[Records with scene code]
* Start *

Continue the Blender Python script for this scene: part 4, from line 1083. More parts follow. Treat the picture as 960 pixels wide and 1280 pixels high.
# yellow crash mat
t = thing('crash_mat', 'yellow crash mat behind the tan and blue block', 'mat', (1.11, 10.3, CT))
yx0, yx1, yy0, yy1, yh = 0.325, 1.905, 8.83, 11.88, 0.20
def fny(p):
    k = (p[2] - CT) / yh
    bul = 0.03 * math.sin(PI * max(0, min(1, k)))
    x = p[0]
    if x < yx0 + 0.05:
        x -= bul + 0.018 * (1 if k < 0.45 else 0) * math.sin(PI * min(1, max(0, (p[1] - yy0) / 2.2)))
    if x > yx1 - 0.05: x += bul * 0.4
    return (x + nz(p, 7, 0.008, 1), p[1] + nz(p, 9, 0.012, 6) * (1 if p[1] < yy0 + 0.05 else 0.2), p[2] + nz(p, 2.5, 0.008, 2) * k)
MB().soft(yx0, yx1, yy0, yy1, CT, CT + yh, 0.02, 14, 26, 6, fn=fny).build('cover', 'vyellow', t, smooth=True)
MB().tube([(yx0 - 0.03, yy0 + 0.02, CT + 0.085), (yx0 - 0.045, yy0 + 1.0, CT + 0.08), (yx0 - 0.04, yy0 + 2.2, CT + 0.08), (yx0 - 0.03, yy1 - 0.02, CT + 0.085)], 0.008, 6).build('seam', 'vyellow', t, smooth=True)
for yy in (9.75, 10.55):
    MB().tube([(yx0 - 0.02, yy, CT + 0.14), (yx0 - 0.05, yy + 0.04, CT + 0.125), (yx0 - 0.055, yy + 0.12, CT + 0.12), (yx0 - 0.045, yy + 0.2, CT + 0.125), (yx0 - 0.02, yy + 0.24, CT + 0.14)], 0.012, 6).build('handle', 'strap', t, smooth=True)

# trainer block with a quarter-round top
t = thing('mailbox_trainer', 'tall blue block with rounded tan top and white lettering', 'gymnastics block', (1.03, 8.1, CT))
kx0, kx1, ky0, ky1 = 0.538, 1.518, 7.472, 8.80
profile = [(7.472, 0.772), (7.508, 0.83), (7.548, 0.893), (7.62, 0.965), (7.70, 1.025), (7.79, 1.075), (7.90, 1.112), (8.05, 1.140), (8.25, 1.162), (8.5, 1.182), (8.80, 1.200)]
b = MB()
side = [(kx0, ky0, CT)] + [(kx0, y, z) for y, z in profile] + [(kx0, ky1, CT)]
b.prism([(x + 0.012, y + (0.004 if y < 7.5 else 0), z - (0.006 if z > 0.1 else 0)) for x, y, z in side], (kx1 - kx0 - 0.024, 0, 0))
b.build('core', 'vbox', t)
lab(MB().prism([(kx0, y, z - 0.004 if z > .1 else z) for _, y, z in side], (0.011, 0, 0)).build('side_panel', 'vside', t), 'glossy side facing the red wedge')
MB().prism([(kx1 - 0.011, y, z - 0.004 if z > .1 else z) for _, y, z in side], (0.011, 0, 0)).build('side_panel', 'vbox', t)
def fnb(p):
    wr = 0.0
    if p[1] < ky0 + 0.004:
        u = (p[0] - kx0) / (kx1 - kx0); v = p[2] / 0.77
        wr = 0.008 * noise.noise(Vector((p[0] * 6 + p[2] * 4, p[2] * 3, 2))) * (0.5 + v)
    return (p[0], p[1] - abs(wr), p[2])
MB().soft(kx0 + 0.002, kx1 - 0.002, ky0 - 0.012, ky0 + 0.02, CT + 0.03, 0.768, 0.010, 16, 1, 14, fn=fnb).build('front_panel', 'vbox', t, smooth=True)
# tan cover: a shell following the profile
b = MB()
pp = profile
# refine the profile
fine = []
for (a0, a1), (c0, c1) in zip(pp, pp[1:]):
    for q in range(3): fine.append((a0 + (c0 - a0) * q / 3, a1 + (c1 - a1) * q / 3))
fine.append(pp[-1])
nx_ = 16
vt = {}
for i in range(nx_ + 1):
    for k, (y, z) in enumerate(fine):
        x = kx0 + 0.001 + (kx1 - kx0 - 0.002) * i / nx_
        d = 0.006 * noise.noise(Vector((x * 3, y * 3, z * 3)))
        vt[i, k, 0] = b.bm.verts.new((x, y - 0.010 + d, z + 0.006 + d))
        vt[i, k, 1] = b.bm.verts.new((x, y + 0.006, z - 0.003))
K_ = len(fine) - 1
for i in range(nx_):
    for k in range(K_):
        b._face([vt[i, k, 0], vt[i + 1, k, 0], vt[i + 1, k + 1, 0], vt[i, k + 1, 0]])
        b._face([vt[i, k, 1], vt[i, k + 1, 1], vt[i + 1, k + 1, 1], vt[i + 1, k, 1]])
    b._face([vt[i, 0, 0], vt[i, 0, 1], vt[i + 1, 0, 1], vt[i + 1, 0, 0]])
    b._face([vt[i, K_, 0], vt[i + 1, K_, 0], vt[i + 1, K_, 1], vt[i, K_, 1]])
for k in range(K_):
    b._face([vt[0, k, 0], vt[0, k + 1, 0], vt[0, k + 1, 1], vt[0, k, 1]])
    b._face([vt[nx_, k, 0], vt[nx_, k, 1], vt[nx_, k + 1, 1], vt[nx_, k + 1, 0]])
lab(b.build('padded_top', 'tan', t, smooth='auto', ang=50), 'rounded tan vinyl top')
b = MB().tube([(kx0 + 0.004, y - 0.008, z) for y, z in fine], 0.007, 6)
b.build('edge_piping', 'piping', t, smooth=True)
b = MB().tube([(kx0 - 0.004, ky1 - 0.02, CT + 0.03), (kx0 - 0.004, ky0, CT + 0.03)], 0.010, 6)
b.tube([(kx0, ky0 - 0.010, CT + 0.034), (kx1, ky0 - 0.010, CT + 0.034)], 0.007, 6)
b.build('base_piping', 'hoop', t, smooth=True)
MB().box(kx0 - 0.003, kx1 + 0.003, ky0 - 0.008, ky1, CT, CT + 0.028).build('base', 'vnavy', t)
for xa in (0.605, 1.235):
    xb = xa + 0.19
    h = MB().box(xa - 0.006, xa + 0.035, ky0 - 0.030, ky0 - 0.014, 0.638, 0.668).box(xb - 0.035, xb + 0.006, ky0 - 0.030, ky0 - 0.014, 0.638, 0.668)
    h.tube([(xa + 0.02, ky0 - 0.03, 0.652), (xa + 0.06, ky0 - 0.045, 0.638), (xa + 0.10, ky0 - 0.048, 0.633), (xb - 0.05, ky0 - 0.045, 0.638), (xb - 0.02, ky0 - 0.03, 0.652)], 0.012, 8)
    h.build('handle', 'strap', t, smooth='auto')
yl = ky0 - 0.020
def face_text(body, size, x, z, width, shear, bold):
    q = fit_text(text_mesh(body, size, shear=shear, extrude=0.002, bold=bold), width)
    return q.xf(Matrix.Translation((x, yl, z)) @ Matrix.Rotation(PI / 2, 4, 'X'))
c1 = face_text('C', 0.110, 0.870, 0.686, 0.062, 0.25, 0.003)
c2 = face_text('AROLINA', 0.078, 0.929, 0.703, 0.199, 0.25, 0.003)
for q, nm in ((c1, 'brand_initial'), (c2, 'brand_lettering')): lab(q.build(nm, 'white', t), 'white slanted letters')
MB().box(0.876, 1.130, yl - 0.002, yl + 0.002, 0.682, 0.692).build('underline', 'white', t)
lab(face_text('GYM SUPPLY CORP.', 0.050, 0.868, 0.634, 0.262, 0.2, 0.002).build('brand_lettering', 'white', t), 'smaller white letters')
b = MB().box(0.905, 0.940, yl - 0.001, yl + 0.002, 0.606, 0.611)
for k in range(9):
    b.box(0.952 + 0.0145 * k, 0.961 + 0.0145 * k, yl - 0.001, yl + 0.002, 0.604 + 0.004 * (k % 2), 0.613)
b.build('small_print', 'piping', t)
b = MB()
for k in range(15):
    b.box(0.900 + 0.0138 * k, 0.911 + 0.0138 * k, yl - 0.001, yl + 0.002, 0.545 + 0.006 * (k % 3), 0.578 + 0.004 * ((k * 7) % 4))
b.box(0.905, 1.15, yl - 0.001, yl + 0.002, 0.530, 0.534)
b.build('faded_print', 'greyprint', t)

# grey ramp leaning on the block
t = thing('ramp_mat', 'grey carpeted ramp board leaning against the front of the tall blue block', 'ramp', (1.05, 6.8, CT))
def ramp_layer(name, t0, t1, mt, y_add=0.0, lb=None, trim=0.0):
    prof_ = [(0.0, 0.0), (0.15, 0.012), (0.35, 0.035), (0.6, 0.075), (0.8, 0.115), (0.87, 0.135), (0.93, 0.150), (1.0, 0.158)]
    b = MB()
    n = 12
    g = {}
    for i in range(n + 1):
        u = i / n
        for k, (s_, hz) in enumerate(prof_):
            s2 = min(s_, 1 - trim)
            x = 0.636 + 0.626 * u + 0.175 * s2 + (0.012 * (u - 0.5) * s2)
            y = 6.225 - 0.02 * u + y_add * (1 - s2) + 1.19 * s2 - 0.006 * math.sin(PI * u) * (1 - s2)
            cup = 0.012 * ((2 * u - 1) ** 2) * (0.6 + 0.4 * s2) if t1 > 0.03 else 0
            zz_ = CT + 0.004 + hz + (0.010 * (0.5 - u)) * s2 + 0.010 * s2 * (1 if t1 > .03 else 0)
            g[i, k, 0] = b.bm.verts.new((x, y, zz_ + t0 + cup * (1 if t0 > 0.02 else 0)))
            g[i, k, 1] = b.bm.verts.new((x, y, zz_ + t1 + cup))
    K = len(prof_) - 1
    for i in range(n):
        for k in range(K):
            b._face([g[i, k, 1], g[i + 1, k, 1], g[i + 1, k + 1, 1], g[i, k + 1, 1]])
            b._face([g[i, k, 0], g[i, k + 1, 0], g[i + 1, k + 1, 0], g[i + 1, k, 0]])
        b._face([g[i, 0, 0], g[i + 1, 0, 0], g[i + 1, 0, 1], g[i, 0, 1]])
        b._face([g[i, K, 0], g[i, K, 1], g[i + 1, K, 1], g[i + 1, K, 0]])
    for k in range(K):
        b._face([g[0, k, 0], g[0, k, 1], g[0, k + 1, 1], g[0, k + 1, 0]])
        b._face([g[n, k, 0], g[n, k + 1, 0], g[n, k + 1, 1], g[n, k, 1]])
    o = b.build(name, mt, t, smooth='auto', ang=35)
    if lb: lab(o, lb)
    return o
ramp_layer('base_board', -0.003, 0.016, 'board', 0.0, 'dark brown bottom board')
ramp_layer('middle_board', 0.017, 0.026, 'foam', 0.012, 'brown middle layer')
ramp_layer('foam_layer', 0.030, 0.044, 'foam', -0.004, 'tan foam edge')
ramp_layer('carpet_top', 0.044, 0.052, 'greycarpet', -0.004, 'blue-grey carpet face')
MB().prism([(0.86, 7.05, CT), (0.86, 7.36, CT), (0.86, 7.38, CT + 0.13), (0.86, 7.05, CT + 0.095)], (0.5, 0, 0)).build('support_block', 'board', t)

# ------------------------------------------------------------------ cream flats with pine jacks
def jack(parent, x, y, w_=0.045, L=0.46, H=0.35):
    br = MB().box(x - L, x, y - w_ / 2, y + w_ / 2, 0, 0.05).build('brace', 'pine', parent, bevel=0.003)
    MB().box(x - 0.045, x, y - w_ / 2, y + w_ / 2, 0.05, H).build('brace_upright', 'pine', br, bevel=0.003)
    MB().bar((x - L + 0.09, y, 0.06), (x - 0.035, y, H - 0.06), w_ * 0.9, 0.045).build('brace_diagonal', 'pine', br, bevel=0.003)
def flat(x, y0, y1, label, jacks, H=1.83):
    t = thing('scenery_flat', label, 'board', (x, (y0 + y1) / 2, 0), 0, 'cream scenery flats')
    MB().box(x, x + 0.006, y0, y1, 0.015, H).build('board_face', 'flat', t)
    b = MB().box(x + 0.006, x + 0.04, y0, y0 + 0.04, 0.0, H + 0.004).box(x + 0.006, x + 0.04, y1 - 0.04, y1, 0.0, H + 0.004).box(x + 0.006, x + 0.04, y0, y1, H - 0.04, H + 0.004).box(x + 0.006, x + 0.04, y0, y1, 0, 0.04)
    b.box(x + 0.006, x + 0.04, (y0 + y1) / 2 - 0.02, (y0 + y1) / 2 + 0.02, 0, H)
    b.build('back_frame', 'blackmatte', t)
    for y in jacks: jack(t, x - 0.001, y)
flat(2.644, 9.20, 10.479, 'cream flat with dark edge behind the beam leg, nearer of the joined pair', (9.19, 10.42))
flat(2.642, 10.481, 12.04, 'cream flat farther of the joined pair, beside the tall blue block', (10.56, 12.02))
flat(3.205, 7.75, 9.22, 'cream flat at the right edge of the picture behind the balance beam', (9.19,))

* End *
* Start *

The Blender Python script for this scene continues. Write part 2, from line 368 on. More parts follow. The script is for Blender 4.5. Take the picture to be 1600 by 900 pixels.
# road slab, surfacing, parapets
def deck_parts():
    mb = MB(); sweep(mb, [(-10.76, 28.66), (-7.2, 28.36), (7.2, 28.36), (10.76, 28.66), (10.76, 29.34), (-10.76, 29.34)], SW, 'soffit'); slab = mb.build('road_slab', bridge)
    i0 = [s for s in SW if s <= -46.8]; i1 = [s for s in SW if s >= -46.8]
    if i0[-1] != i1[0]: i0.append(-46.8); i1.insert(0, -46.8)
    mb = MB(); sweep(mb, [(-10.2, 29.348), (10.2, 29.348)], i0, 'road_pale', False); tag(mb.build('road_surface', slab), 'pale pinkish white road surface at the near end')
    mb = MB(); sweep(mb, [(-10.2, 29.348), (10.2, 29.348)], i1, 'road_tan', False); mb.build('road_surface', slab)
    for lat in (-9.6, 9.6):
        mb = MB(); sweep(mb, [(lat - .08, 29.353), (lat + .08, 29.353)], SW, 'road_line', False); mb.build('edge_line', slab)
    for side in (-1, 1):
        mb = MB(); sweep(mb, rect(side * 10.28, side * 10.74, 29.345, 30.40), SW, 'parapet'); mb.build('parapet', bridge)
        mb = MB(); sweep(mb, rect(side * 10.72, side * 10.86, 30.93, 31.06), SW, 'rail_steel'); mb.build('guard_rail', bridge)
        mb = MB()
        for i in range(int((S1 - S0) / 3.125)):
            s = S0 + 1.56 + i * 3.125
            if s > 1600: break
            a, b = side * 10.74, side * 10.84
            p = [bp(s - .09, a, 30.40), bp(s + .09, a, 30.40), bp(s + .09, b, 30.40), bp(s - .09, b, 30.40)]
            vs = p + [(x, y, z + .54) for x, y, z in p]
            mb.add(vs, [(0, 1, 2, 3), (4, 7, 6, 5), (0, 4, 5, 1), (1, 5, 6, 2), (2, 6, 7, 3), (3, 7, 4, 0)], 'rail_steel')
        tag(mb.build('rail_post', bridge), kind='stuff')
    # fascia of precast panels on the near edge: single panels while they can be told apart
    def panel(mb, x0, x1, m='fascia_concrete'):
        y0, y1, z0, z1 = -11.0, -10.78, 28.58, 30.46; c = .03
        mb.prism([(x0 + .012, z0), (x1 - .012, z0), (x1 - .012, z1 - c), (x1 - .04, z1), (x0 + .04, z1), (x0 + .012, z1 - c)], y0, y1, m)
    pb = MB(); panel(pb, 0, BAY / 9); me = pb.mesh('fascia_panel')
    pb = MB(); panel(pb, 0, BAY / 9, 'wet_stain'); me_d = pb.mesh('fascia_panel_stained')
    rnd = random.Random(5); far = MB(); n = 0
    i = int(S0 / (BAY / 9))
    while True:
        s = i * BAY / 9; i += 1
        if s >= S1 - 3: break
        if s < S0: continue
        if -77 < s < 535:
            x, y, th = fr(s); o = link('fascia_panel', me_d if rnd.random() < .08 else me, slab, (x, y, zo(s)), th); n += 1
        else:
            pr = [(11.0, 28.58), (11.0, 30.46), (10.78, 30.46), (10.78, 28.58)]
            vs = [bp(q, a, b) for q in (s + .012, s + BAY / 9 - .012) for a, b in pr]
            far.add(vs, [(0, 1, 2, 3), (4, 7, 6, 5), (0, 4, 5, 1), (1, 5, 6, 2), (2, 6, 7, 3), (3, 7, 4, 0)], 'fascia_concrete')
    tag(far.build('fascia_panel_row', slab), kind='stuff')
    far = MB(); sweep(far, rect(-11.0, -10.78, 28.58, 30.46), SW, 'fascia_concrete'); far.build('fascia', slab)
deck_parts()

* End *

▸ **Problem requirements**: The line containing "Continue the Blender" opens the part, and the line containing "MB().tube([(yx0 - 0.02, yy, CT" closes it. Output that part exactly, with both, and only that.

▸ **Solved exercise**:
Continue the Blender Python script for this scene: part 4, from line 1083. More parts follow. Treat the picture as 960 pixels wide and 1280 pixels high.
# yellow crash mat
t = thing('crash_mat', 'yellow crash mat behind the tan and blue block', 'mat', (1.11, 10.3, CT))
yx0, yx1, yy0, yy1, yh = 0.325, 1.905, 8.83, 11.88, 0.20
def fny(p):
    k = (p[2] - CT) / yh
    bul = 0.03 * math.sin(PI * max(0, min(1, k)))
    x = p[0]
    if x < yx0 + 0.05:
        x -= bul + 0.018 * (1 if k < 0.45 else 0) * math.sin(PI * min(1, max(0, (p[1] - yy0) / 2.2)))
    if x > yx1 - 0.05: x += bul * 0.4
    return (x + nz(p, 7, 0.008, 1), p[1] + nz(p, 9, 0.012, 6) * (1 if p[1] < yy0 + 0.05 else 0.2), p[2] + nz(p, 2.5, 0.008, 2) * k)
MB().soft(yx0, yx1, yy0, yy1, CT, CT + yh, 0.02, 14, 26, 6, fn=fny).build('cover', 'vyellow', t, smooth=True)
MB().tube([(yx0 - 0.03, yy0 + 0.02, CT + 0.085), (yx0 - 0.045, yy0 + 1.0, CT + 0.08), (yx0 - 0.04, yy0 + 2.2, CT + 0.08), (yx0 - 0.03, yy1 - 0.02, CT + 0.085)], 0.008, 6).build('seam', 'vyellow', t, smooth=True)
for yy in (9.75, 10.55):
    MB().tube([(yx0 - 0.02, yy, CT + 0.14), (yx0 - 0.05, yy + 0.04, CT + 0.125), (yx0 - 0.055, yy + 0.12, CT + 0.12), (yx0 - 0.045, yy + 0.2, CT + 0.125), (yx0 - 0.02, yy + 0.24, CT + 0.14)], 0.012, 6).build('handle', 'strap', t, smooth=True)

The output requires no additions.